| The Yiddish Children’s
Books Collection in the Palmm is a project of Florida
Atlantic University Libraries, Special Collections Department
and Publication of Archival, Library & Museum Materials
(PALMM).
IMAGE CAPTURE AND CONVERSION
FAU Libraries performs its own digitization process,
in-house. We have scanning technicians who capture the
image which is then color corrected and processed. Images
captured adhere to the standards promulgated by the Cornell
Department of Preservation and Conservation (see Digital
Imaging for Library and Archives, Kenny and Chapman,
1996). A Quality Index of 5 or better for visual images
is used.
Three types of images are created for all textual materials
in the collection: TIFF, JPEG and PDF. A TIFF and JPEG
image is created for every page; related sets of pages
(e.g. chapters or articles) are bundled into PDF files.
TIFF images are created as the direct result of scanning
source materials (that is, as the native file format),
using a variety of scanning hardware, primarily flat-bed
scanners. TIFFs are archived as uncompressed electronic
masters. Bit-depth is appropriate to the source and its
anticipated use, and may be bitonal, 8-bit grey, 24-bit
color, or greater. Color images are created and maintained
in the sRGB color-space. Both grey and color images are
calibrated and scanned to within the tolerances promulgated
by the Library of Congress for the American Memory project.
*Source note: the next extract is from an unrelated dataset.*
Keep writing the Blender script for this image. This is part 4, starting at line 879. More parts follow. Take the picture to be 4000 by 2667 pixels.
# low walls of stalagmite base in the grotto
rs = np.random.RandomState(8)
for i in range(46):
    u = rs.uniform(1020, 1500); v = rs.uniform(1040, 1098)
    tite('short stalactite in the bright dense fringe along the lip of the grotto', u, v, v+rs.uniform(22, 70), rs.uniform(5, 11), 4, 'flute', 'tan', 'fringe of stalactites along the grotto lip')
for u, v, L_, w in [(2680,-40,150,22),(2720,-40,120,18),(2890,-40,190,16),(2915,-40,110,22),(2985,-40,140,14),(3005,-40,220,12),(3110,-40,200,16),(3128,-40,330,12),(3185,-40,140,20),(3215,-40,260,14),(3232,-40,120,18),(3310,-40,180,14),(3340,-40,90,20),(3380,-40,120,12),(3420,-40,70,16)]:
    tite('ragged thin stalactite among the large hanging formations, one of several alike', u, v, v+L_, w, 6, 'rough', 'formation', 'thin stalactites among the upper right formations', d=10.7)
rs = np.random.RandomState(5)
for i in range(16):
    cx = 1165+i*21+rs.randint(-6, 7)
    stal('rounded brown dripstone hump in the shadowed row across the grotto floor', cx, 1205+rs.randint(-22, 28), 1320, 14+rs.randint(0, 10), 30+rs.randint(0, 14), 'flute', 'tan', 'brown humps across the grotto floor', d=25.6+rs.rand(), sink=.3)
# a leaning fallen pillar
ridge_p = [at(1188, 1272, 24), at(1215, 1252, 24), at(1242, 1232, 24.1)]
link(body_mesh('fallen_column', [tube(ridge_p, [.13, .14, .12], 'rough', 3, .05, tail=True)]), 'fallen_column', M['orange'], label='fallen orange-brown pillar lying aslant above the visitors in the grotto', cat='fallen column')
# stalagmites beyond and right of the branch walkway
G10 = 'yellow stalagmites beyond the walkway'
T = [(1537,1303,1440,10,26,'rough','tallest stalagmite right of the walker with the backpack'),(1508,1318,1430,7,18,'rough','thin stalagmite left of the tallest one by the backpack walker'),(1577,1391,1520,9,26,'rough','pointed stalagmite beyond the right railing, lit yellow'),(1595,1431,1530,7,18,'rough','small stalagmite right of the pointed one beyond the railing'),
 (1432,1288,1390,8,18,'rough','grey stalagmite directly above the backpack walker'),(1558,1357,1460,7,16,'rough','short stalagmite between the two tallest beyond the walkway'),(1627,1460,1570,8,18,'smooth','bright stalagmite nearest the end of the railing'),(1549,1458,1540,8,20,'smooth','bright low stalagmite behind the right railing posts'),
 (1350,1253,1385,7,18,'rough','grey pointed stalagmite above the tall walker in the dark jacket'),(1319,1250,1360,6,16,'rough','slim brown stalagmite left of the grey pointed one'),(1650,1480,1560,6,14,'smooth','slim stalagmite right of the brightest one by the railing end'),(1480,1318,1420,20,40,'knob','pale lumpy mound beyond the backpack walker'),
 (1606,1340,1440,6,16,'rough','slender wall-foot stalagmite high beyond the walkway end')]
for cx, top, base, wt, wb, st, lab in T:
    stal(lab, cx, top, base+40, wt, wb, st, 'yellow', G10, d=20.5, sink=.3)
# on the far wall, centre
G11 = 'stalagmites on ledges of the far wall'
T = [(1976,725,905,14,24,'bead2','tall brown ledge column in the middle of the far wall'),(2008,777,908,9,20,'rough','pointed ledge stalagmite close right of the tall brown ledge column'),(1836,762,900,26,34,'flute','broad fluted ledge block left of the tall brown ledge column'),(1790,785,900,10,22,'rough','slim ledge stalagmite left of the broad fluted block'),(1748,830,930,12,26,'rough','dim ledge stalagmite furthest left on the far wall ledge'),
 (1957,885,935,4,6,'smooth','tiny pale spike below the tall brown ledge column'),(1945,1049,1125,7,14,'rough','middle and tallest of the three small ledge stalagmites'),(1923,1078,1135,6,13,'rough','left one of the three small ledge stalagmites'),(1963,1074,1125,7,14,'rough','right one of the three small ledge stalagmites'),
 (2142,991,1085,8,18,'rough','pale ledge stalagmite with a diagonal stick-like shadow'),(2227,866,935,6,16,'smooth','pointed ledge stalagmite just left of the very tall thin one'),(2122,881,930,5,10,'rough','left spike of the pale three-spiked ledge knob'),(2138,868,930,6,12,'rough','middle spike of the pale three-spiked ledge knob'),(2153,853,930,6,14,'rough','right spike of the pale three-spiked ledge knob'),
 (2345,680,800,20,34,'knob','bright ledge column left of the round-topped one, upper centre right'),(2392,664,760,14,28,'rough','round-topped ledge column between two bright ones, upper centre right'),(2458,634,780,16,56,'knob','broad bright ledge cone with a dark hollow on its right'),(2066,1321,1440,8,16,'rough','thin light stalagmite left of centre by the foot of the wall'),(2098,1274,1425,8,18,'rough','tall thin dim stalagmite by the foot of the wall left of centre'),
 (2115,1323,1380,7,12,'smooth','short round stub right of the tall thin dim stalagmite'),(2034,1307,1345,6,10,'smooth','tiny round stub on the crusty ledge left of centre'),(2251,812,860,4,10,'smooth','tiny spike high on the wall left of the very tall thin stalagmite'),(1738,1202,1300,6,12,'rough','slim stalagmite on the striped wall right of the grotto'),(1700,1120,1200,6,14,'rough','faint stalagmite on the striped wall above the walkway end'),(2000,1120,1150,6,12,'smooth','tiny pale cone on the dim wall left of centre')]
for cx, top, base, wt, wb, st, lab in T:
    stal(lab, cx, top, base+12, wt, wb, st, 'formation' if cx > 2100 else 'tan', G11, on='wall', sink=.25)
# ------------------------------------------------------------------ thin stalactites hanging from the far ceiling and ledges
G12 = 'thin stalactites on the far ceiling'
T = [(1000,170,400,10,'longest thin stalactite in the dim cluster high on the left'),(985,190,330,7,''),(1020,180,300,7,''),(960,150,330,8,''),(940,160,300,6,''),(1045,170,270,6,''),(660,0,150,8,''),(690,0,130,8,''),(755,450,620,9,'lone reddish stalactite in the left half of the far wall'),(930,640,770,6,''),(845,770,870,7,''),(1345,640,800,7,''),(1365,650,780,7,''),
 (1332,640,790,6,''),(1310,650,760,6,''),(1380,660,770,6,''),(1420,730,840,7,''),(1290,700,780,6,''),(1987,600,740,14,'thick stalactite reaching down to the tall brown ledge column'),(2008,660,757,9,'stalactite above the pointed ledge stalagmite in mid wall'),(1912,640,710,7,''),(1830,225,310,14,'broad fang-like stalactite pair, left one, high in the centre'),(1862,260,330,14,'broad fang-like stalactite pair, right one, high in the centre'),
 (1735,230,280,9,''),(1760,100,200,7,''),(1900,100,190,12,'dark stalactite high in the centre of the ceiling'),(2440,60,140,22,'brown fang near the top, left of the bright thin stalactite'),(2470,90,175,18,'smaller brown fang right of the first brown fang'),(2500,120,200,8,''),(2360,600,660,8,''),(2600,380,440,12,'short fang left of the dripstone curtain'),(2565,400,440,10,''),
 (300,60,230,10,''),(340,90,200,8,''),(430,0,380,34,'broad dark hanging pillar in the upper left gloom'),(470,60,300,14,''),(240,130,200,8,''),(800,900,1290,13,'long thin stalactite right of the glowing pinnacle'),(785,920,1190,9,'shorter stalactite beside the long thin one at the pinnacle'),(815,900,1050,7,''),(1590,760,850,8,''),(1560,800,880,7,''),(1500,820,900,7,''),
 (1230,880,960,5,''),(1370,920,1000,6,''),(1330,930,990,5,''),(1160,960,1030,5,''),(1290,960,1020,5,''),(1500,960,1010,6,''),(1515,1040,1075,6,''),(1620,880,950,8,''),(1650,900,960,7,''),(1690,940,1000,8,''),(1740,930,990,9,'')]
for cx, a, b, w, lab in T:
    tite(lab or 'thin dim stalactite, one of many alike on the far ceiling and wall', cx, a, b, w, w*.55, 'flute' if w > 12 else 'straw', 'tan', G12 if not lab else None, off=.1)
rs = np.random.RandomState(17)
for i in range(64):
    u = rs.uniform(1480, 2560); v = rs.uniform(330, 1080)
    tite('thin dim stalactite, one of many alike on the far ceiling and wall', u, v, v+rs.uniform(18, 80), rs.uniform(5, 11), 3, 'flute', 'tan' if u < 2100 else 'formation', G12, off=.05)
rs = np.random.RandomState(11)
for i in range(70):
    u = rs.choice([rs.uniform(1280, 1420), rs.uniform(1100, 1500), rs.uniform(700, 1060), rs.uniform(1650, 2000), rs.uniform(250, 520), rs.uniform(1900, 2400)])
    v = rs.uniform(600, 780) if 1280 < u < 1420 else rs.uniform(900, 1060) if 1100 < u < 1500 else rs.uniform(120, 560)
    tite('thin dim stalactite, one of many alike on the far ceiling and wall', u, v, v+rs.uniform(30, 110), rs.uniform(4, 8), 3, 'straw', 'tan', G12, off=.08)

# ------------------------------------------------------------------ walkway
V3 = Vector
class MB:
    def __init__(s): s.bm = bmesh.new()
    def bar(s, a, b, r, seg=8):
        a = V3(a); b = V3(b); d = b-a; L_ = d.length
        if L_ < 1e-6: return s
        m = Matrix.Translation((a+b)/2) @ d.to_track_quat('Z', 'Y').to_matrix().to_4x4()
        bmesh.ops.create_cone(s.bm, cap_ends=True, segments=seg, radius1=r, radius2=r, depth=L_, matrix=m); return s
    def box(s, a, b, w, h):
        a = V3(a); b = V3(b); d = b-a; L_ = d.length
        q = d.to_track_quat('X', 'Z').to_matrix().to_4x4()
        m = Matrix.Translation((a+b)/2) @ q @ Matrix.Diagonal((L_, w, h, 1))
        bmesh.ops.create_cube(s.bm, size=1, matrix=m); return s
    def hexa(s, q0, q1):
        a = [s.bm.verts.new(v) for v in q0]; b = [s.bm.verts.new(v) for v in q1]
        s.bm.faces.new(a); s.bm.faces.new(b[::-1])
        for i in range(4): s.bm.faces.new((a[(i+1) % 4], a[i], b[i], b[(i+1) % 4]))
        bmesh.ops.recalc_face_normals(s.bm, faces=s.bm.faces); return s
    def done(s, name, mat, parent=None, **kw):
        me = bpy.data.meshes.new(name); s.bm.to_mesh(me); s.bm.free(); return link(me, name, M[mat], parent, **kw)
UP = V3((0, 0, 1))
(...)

TIFF images are used to create JPEG derivatives using
Adobe Photoshop 7.0 in a batch executable process. The
TIFF image is resized setting the width to 630 pixels
and the height accordingly. The process then progressively
optimizes the image creating an image that displays progressively
in a Web browser. The image will display as a series
of overlays, enabling viewers to see a low-resolution
version of the image before it downloads completely.
PDF files are created on fly by the locally written
script in DLXS text class.
RESOURCE DESCRIPTION -- STRUCTURAL METADATA
A file of structural metadata is created for every document
to indicate the relationship between the physical units
of digitization (TIFF, JPEG and other images) and the
logical units of publication (pages, chapters, and other
parts). The metadata format used is provided by the MXF
client provided by FCLA.
For each electronic resource (book volume, journal issue,
manuscript, etc.), the MXF file:
- identifies and names the image files comprising
the resource,
- defines the order of images,
- identifies and names the subsections (such as chapters),
- says which images belong to particular subsections,
- and establishes the order and hierarchy of subsections.